## WORK REQUIRED
In the listing below, locate the lines that hold "scene" and copy them.

***

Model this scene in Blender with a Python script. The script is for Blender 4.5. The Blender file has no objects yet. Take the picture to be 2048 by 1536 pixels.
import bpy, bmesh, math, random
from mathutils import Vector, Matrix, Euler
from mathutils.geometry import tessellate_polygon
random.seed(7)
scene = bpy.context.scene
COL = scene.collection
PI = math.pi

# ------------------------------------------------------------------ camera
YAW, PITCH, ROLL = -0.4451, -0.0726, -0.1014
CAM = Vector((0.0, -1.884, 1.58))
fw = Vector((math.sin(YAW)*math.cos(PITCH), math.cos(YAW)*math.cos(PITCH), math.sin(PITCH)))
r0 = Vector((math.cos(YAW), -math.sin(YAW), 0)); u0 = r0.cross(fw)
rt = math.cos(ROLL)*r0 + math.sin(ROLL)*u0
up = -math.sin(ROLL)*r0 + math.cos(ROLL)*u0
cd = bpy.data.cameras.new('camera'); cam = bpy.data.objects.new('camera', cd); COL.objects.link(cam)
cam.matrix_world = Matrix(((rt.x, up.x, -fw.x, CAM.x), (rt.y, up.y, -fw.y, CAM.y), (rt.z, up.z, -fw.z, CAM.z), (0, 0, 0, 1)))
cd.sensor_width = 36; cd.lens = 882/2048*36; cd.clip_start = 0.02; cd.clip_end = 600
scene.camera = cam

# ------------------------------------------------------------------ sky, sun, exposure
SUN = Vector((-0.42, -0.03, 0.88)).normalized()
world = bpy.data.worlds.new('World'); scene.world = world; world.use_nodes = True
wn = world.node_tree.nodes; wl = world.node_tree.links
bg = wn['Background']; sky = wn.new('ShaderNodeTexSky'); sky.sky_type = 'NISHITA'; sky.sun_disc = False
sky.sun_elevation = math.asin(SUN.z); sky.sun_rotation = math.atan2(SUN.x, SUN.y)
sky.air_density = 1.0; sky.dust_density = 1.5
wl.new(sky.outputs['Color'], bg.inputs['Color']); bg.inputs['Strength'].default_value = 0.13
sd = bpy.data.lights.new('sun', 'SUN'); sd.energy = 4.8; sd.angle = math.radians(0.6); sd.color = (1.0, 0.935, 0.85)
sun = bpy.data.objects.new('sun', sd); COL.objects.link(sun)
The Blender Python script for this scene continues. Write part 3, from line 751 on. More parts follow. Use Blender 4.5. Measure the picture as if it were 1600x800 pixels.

***

## RESULT
Model this scene in Blender with a Python script. The script is for Blender 4.5. The Blender file has no objects yet. Take the picture to be 2048 by 1536 pixels.
scene = bpy.context.scene
COL = scene.collection
scene.camera = cam
world = bpy.data.worlds.new('World'); scene.world = world; world.use_nodes = True
The Blender Python script for this scene continues. Write part 3, from line 751 on. More parts follow. Use Blender 4.5. Measure the picture as if it were 1600x800 pixels.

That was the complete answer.